- **JOB**
Print, word for word, the opening line of the data below and every line after it through the line that contains "scene.cycles.max_bounces = 8;", but not the pictures.
<<<<
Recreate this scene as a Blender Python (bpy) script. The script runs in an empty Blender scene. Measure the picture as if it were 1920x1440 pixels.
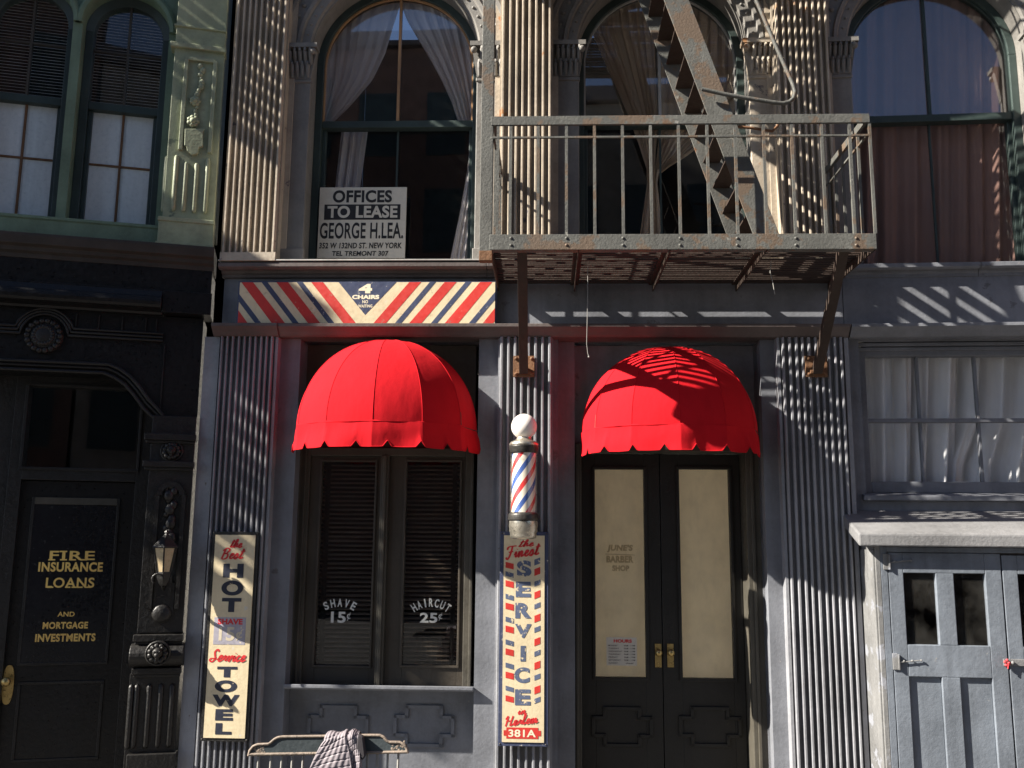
import bpy, bmesh, math, random
from mathutils import Vector, Matrix
random.seed(7)
PI = math.pi
scene = bpy.context.scene
COL = scene.collection

# ------------------------------------------------------------------ camera
EYE = 1.95
FOC = 1750.0                      # focal length in pixels of the 1920 px wide photograph
PITCH = math.atan(1 / 6.0)
ROLL = 0.0095
_r = Vector((1, 0, 0)); _f = Vector((0, math.cos(PITCH), math.sin(PITCH))); _u = _r.cross(_f)
CR = _r * math.cos(ROLL) + _u * math.sin(ROLL)
CU = -_r * math.sin(ROLL) + _u * math.cos(ROLL)
CF = _f
CAM = Vector((0, 0, EYE))
cd = bpy.data.cameras.new('camera'); cam = bpy.data.objects.new('camera', cd); COL.objects.link(cam)
m3 = Matrix((CR, CU, -CF)).transposed()
cam.matrix_world = Matrix.Translation(CAM) @ m3.to_4x4()
cd.sensor_fit = 'HORIZONTAL'; cd.sensor_width = 36.0
cd.lens = FOC / 1920.0 * 36.0
cd.clip_start = 0.05; cd.clip_end = 800
scene.camera = cam

# ------------------------------------------------------------------ light
CROT = math.radians(-2.2)          # the shop front turns a little towards the viewer on its right
SUNV = (Matrix.Rotation(CROT, 3, 'Z') @ Vector((-3.0, -1.0, 2.2))).normalized()
w = bpy.data.worlds.new('World'); scene.world = w; w.use_nodes = True
nt = w.node_tree; bg = nt.nodes['Background']
sky = nt.nodes.new('ShaderNodeTexSky'); sky.sky_type = 'NISHITA'; sky.sun_disc = False
sky.sun_elevation = math.asin(SUNV.z); sky.sun_rotation = math.atan2(SUNV.x, SUNV.y)
sky.air_density = 0.5; sky.dust_density = 0.2; sky.ozone_density = 1.0
nt.links.new(sky.outputs[0], bg.inputs[0]); bg.inputs[1].default_value = 0.05
sd = bpy.data.lights.new('sun', 'SUN'); so = bpy.data.objects.new('sun', sd); COL.objects.link(so)
sd.energy = 5.0; sd.angle = math.radians(0.5); sd.color = (1.0, 0.93, 0.82)
so.rotation_euler = SUNV.to_track_quat('Z', 'Y').to_euler()
scene.view_settings.view_transform = 'Standard'; scene.view_settings.look = 'None'
scene.view_settings.exposure = 1.6; scene.view_settings.gamma = 1.0
scene.cycles.max_bounces = 8; scene.cycles.transparent_max_bounces = 16

# ------------------------------------------------------------------ frames
class Frame:
    """A facade plane: local x runs along the wall, y into it, z up."""
    def __init__(s, origin, rot):
        s.M = Matrix.Translation(origin) @ Matrix.Rotation(rot, 4, 'Z'); s.I = s.M.inverted()
    def p(s, px, py, d=0.0):
        """Point of the plane d metres in front of the wall that is seen at pixel (px, py)."""
        ray = CF * FOC + CR * (px - 960) - CU * (py - 720)
        o = s.I @ CAM; r = s.I.to_3x3() @ ray
        t = (-d - o.y) / r.y
        q = o + r * t
        return q.x, q.z
    def P(s, px, py, d=0.0):
        x, z = s.p(px, py, d); return (x, -d, z)
    def rect(s, px0, py0, px1, py1, d=0.0):
        mx, my = (px0 + px1) / 2, (py0 + py1) / 2
        return s.p(px0, my, d)[0], s.p(mx, py1, d)[1], s.p(px1, my, d)[0], s.p(mx, py0, d)[1]
DIST = 6.6
C = Frame(Vector((0, DIST, 0)), CROT)
_q = C.M @ Vector(C.P(1594, 700)); R = Frame(Vector((_q.x, _q.y, 0)), math.radians(-5.2))
_q = C.M @ Vector(C.P(398, 700)); L = Frame(Vector((_q.x, _q.y, 0)), math.radians(13.6))
W0 = Frame(Vector((0, 0, 0)), 0.0)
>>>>
- **EXERCISE SOLUTION**
Recreate this scene as a Blender Python (bpy) script. The script runs in an empty Blender scene. Measure the picture as if it were 1920x1440 pixels.
import bpy, bmesh, math, random
from mathutils import Vector, Matrix
random.seed(7)
PI = math.pi
scene = bpy.context.scene
COL = scene.collection

# ------------------------------------------------------------------ camera
EYE = 1.95
FOC = 1750.0                      # focal length in pixels of the 1920 px wide photograph
PITCH = math.atan(1 / 6.0)
ROLL = 0.0095
_r = Vector((1, 0, 0)); _f = Vector((0, math.cos(PITCH), math.sin(PITCH))); _u = _r.cross(_f)
CR = _r * math.cos(ROLL) + _u * math.sin(ROLL)
CU = -_r * math.sin(ROLL) + _u * math.cos(ROLL)
CF = _f
CAM = Vector((0, 0, EYE))
cd = bpy.data.cameras.new('camera'); cam = bpy.data.objects.new('camera', cd); COL.objects.link(cam)
m3 = Matrix((CR, CU, -CF)).transposed()
cam.matrix_world = Matrix.Translation(CAM) @ m3.to_4x4()
cd.sensor_fit = 'HORIZONTAL'; cd.sensor_width = 36.0
cd.lens = FOC / 1920.0 * 36.0
cd.clip_start = 0.05; cd.clip_end = 800
scene.camera = cam

# ------------------------------------------------------------------ light
CROT = math.radians(-2.2)          # the shop front turns a little towards the viewer on its right
SUNV = (Matrix.Rotation(CROT, 3, 'Z') @ Vector((-3.0, -1.0, 2.2))).normalized()
w = bpy.data.worlds.new('World'); scene.world = w; w.use_nodes = True
nt = w.node_tree; bg = nt.nodes['Background']
sky = nt.nodes.new('ShaderNodeTexSky'); sky.sky_type = 'NISHITA'; sky.sun_disc = False
sky.sun_elevation = math.asin(SUNV.z); sky.sun_rotation = math.atan2(SUNV.x, SUNV.y)
sky.air_density = 0.5; sky.dust_density = 0.2; sky.ozone_density = 1.0
nt.links.new(sky.outputs[0], bg.inputs[0]); bg.inputs[1].default_value = 0.05
sd = bpy.data.lights.new('sun', 'SUN'); so = bpy.data.objects.new('sun', sd); COL.objects.link(so)
sd.energy = 5.0; sd.angle = math.radians(0.5); sd.color = (1.0, 0.93, 0.82)
so.rotation_euler = SUNV.to_track_quat('Z', 'Y').to_euler()
scene.view_settings.view_transform = 'Standard'; scene.view_settings.look = 'None'
scene.view_settings.exposure = 1.6; scene.view_settings.gamma = 1.0
scene.cycles.max_bounces = 8; scene.cycles.transparent_max_bounces = 16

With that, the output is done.